GOAL
Find the lines holding "that" and copy them.

+++ MATERIAL FOR THIS TASK +++

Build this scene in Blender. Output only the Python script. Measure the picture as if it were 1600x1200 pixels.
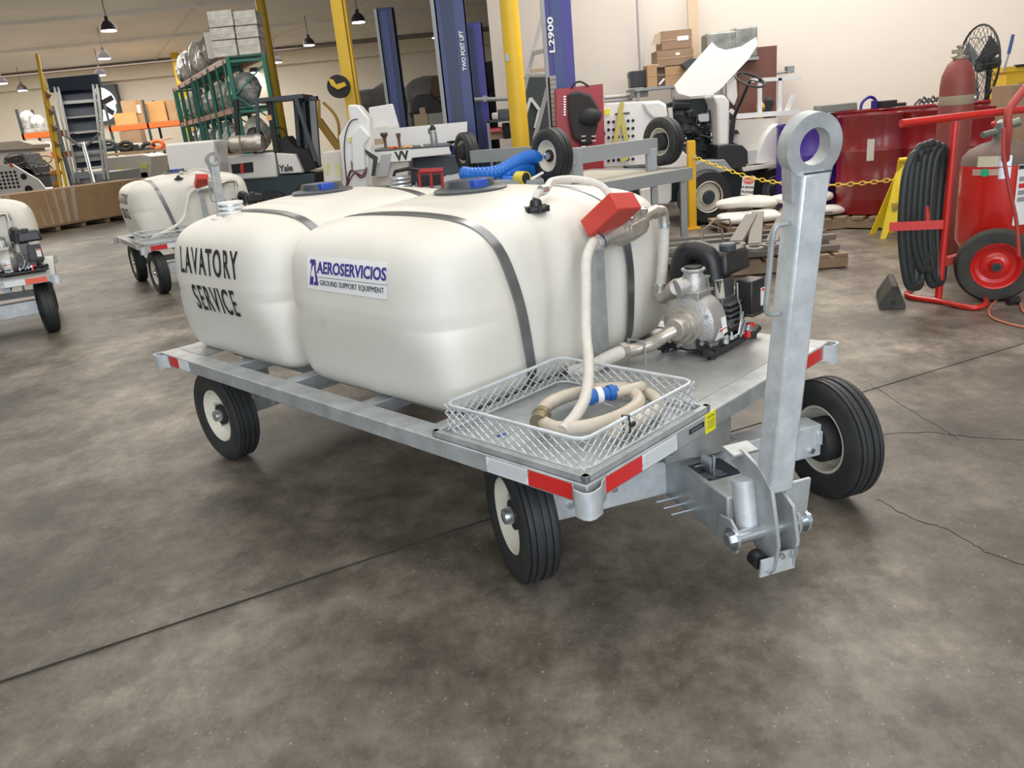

+++
+++ MATERIAL FOR THIS TASK +++

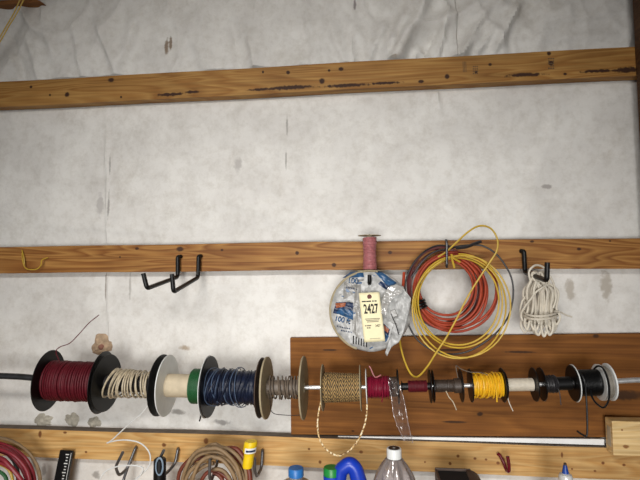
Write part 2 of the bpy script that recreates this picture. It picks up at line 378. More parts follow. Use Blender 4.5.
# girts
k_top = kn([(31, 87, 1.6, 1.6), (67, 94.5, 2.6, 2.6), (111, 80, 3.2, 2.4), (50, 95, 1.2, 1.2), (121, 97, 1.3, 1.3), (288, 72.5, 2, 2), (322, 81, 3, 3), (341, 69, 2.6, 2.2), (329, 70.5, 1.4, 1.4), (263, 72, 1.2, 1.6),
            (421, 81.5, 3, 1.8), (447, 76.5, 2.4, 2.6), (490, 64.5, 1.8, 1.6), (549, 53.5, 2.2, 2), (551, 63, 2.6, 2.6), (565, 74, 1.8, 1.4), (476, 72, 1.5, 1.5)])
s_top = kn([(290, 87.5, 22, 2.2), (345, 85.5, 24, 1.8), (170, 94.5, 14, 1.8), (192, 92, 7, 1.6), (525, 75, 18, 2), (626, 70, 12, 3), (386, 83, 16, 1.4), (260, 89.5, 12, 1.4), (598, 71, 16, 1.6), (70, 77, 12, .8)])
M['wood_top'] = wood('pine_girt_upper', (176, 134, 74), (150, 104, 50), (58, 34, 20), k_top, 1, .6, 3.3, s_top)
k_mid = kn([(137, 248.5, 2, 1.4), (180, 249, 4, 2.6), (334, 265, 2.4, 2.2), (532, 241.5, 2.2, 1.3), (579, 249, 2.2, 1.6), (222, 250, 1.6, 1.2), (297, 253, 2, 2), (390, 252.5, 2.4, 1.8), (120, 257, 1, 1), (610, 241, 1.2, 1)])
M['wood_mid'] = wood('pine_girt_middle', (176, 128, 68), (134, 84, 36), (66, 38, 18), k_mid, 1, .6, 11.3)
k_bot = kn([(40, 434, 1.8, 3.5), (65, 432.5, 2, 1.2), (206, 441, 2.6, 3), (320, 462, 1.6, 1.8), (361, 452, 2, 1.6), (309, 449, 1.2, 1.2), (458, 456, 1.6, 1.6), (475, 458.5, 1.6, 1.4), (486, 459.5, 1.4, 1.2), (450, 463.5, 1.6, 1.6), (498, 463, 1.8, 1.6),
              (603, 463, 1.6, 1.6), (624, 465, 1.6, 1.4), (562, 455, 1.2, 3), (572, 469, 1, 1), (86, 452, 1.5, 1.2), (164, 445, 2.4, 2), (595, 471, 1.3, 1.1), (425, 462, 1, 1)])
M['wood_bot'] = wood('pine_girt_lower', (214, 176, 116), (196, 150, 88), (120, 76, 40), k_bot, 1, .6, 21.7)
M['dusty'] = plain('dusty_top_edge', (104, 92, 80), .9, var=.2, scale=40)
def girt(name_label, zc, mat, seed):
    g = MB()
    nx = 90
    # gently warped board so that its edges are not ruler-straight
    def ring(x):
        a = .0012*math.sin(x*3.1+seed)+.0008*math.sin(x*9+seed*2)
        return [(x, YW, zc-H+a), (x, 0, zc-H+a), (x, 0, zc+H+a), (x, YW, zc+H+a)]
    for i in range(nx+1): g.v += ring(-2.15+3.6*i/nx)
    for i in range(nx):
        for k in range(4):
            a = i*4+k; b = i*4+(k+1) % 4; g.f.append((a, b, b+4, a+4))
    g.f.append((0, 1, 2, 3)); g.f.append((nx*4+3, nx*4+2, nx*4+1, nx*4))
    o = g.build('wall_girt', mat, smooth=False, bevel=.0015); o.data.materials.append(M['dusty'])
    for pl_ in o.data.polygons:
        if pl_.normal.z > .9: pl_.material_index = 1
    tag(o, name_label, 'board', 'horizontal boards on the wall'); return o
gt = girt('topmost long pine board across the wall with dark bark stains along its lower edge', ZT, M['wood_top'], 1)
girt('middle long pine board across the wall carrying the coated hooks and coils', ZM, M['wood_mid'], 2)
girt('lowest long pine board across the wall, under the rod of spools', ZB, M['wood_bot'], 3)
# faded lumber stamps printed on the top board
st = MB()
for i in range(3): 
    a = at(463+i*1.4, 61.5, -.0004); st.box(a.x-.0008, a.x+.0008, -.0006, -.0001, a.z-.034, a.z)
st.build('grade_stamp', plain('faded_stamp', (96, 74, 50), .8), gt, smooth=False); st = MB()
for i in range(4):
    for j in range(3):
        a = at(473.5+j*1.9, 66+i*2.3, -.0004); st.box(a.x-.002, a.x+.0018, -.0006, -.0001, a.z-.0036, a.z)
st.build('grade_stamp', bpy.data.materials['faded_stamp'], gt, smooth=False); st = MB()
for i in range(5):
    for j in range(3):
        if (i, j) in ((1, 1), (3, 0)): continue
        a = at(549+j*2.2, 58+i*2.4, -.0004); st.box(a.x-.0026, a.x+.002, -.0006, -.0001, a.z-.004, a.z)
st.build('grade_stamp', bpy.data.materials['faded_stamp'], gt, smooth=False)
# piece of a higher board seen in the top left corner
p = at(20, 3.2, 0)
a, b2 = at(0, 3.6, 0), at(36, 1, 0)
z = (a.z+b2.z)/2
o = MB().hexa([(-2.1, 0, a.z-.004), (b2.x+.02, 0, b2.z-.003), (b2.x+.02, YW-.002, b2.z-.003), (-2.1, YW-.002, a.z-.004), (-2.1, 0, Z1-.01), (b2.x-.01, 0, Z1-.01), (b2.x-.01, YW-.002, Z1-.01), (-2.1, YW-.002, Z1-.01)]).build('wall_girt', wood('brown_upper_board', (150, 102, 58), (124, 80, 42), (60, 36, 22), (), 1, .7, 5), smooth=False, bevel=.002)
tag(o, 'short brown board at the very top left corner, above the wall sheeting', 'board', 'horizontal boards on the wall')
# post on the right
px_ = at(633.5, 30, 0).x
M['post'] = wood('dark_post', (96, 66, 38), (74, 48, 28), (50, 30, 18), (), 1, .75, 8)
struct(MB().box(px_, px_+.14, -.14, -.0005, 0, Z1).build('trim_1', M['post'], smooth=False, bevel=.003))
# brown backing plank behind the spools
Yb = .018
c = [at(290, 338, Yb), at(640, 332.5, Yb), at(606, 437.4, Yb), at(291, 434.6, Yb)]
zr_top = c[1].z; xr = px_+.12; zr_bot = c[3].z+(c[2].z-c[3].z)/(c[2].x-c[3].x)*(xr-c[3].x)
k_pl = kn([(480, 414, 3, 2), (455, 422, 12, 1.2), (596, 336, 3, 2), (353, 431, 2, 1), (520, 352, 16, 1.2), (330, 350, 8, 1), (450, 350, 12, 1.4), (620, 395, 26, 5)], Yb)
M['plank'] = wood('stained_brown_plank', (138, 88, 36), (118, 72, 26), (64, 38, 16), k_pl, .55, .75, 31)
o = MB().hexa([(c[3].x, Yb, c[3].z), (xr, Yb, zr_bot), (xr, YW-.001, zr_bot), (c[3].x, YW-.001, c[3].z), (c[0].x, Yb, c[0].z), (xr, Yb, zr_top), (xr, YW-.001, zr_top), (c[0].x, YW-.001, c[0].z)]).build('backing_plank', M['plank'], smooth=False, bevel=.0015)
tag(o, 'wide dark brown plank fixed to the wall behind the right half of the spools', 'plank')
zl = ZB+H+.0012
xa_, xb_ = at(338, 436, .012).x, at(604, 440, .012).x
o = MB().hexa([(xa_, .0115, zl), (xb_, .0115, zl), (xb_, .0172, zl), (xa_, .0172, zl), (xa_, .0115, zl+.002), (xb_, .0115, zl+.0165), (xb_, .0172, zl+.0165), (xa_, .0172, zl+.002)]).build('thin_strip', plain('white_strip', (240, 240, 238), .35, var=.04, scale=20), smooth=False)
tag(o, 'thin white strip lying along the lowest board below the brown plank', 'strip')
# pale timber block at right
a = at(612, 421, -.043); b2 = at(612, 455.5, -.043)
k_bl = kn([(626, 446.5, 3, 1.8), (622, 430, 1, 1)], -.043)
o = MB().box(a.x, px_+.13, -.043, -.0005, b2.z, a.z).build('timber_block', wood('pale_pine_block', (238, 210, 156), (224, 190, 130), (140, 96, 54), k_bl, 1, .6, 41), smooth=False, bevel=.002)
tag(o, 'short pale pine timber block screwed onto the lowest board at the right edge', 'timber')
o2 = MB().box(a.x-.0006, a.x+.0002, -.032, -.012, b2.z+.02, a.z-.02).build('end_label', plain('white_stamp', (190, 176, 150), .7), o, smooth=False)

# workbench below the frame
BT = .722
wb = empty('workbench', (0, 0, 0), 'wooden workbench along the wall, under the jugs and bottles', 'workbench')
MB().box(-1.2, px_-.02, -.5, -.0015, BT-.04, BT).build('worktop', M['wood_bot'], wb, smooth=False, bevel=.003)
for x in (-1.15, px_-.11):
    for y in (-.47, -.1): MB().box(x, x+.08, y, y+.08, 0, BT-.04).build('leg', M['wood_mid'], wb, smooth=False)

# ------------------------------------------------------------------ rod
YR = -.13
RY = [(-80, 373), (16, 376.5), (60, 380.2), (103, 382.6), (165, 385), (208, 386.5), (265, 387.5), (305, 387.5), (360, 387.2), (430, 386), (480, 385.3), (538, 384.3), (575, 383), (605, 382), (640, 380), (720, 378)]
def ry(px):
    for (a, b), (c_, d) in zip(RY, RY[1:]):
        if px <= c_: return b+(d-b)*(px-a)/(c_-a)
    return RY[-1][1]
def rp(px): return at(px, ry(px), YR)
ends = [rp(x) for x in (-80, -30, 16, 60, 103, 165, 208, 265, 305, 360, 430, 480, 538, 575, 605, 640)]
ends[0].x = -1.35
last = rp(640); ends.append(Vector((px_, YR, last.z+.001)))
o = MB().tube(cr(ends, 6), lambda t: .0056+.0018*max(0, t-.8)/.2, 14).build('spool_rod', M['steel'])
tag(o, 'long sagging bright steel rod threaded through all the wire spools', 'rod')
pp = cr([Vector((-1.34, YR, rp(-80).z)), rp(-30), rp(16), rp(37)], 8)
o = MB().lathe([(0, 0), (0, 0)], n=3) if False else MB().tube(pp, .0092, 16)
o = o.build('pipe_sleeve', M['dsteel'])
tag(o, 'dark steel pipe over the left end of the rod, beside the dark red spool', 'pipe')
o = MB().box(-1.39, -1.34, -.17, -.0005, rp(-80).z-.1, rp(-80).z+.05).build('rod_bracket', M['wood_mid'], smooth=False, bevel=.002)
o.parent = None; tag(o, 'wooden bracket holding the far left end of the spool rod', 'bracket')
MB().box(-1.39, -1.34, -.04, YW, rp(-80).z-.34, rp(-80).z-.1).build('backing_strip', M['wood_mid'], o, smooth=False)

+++

FULL ANSWER
Write part 2 of the bpy script that recreates this picture. It picks up at line 378. More parts follow. Use Blender 4.5.
    # gently warped board so that its edges are not ruler-straight